▶ **Short problem**
Scan the records for the string "this"; copy each line where it occurs.

START Rows

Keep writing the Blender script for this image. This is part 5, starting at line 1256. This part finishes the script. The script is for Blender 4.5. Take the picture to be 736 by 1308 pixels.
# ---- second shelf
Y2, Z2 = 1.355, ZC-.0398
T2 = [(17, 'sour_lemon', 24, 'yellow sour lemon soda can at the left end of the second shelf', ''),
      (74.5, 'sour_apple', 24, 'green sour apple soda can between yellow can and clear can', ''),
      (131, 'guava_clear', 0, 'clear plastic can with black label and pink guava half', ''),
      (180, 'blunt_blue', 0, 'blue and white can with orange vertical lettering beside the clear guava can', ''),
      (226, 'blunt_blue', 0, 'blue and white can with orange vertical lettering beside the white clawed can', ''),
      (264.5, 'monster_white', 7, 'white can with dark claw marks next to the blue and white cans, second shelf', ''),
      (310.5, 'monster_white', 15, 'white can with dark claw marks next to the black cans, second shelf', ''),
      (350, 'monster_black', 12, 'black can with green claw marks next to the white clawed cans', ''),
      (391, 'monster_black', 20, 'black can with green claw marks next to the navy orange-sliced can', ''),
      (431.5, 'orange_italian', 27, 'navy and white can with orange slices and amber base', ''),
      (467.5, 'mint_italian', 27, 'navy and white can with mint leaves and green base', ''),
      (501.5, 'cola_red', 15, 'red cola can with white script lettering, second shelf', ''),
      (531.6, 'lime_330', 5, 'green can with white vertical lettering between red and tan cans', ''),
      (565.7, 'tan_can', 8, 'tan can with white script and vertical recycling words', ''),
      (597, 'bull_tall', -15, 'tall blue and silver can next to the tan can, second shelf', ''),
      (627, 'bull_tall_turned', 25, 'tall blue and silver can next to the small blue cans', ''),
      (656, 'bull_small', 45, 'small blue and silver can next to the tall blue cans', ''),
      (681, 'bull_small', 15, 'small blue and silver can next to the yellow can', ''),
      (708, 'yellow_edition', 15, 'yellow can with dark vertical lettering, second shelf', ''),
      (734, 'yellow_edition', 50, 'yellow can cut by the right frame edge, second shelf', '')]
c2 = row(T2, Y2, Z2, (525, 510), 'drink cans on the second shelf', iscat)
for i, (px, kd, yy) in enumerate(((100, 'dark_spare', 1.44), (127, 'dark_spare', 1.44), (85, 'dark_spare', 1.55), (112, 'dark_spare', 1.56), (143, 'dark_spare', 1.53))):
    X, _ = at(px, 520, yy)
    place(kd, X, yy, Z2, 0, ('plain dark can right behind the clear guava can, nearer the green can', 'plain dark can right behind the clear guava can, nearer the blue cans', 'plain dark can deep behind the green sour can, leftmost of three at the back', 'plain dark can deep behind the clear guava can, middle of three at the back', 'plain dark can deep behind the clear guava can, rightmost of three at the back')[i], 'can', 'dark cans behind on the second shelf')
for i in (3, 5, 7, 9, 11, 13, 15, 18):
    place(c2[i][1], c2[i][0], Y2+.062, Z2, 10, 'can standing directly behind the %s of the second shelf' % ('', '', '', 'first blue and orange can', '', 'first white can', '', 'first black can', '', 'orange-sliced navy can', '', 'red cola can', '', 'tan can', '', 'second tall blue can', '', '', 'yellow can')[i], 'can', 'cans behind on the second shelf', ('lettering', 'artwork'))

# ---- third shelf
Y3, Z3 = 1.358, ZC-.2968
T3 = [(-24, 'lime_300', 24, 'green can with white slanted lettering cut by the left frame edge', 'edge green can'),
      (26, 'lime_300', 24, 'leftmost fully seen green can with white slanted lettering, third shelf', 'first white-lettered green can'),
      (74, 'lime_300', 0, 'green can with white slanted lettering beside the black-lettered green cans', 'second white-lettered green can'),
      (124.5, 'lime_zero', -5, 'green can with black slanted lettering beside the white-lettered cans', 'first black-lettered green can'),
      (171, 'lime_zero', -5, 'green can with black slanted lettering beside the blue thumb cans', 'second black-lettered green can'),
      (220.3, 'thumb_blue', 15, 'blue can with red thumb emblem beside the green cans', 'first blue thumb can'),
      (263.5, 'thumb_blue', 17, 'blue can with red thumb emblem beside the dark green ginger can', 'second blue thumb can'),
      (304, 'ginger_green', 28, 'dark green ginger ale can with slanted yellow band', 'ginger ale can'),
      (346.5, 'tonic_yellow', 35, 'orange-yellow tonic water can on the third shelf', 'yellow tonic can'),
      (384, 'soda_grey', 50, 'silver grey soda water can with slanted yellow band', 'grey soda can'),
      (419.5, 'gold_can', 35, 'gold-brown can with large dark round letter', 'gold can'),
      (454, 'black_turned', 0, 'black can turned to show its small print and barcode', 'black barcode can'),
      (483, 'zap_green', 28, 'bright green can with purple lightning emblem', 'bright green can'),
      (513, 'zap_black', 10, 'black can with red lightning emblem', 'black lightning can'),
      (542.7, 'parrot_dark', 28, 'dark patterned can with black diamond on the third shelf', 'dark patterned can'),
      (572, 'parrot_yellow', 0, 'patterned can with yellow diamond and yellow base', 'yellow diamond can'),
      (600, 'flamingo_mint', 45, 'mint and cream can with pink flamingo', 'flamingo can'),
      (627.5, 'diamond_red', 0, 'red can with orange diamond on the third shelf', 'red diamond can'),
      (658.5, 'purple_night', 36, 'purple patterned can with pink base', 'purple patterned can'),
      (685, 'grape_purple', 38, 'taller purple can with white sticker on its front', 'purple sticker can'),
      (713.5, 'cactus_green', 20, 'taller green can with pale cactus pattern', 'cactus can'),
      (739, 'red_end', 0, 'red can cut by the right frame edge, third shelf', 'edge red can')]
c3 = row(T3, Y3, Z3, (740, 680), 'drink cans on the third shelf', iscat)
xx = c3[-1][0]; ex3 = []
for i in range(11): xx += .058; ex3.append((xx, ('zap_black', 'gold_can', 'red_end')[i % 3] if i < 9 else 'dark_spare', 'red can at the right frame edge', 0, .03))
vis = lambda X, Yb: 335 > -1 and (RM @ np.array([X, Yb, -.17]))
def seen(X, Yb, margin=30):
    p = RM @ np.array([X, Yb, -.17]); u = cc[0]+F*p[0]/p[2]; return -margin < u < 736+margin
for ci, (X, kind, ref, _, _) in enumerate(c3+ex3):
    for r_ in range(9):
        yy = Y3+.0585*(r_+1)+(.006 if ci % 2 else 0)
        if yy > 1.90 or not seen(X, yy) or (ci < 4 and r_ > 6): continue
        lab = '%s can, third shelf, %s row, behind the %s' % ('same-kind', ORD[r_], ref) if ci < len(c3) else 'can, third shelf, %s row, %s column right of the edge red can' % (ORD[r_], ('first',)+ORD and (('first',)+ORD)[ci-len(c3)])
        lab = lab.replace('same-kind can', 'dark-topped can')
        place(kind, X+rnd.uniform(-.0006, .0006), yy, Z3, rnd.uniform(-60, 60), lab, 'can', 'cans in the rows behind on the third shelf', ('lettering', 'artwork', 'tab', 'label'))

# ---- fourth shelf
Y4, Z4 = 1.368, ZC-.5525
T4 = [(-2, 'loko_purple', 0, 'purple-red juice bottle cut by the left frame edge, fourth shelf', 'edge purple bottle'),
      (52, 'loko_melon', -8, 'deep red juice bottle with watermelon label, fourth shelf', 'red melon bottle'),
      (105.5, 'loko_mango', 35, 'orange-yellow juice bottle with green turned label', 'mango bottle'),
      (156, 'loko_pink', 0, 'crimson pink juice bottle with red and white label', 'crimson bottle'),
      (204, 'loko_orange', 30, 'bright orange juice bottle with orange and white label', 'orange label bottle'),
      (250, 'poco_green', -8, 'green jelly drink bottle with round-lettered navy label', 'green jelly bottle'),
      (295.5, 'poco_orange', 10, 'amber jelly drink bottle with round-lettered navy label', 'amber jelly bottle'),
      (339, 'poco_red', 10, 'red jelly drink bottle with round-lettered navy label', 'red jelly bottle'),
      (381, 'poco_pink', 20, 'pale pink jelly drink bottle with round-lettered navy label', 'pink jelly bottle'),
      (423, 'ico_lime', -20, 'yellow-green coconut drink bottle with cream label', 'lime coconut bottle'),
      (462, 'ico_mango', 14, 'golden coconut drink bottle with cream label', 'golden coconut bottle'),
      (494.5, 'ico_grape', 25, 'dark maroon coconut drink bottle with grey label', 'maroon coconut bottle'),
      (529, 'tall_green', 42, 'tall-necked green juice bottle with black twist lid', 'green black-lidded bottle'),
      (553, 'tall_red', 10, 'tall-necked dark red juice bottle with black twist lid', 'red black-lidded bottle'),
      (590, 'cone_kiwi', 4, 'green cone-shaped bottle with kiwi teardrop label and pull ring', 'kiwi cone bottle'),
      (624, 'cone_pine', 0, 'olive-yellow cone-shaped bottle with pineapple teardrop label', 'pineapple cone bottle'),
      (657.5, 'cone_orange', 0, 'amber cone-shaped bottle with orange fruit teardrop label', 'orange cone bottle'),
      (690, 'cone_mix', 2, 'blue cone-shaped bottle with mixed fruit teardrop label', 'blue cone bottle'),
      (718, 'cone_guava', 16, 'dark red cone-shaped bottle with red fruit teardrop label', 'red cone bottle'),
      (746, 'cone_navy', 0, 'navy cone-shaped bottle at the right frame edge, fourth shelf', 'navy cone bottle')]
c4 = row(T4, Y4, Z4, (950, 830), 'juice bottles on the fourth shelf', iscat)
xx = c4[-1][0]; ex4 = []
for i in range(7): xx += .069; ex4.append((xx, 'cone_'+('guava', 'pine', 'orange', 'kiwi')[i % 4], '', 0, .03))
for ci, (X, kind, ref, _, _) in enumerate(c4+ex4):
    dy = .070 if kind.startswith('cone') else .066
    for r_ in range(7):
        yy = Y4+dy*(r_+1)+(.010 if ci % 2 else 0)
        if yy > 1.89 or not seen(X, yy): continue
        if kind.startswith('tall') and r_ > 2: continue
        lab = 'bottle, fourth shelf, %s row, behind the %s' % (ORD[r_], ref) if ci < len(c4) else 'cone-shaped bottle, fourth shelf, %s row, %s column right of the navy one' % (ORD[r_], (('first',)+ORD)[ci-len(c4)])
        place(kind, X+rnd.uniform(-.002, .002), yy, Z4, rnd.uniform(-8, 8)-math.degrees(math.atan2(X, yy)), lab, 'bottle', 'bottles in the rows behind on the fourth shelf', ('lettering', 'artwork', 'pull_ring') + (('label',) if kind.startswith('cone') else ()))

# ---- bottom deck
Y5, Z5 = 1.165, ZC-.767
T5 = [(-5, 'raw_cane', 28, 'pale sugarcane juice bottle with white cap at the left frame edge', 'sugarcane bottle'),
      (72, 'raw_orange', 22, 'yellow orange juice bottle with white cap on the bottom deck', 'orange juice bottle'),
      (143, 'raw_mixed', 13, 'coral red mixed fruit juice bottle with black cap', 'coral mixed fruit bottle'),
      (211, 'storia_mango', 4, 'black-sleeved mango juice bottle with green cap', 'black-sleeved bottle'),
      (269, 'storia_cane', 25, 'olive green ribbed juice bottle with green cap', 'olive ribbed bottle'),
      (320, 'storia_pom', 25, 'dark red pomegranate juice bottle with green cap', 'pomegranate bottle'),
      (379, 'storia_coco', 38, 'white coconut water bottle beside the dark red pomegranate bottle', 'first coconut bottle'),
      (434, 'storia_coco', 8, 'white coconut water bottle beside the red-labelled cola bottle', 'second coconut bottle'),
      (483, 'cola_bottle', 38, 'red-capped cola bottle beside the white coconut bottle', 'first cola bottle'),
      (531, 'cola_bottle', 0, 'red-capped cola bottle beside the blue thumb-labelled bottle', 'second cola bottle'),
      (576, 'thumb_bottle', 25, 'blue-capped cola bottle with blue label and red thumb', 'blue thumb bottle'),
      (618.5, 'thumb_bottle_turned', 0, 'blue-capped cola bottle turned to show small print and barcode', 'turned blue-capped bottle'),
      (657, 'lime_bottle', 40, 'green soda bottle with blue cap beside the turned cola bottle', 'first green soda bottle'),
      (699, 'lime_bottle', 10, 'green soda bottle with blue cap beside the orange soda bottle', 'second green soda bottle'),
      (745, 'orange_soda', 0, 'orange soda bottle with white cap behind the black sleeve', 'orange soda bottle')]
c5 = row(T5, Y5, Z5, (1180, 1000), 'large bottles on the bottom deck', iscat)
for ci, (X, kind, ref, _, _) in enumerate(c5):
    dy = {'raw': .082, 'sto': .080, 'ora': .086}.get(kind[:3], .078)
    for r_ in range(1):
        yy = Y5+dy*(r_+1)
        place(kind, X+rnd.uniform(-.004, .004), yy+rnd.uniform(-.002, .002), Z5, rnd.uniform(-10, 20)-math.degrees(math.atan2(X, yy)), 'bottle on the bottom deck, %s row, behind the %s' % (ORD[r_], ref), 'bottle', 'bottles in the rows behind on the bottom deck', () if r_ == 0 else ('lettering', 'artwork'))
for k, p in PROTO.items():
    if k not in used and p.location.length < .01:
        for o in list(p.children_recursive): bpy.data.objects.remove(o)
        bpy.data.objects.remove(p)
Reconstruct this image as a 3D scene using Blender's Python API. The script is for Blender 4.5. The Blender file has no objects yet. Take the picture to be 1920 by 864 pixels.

END Rows

▶ **Expected output**
Keep writing the Blender script for this image. This is part 5, starting at line 1256. This part finishes the script. The script is for Blender 4.5. Take the picture to be 736 by 1308 pixels.
Reconstruct this image as a 3D scene using Blender's Python API. The script is for Blender 4.5. The Blender file has no objects yet. Take the picture to be 1920 by 864 pixels.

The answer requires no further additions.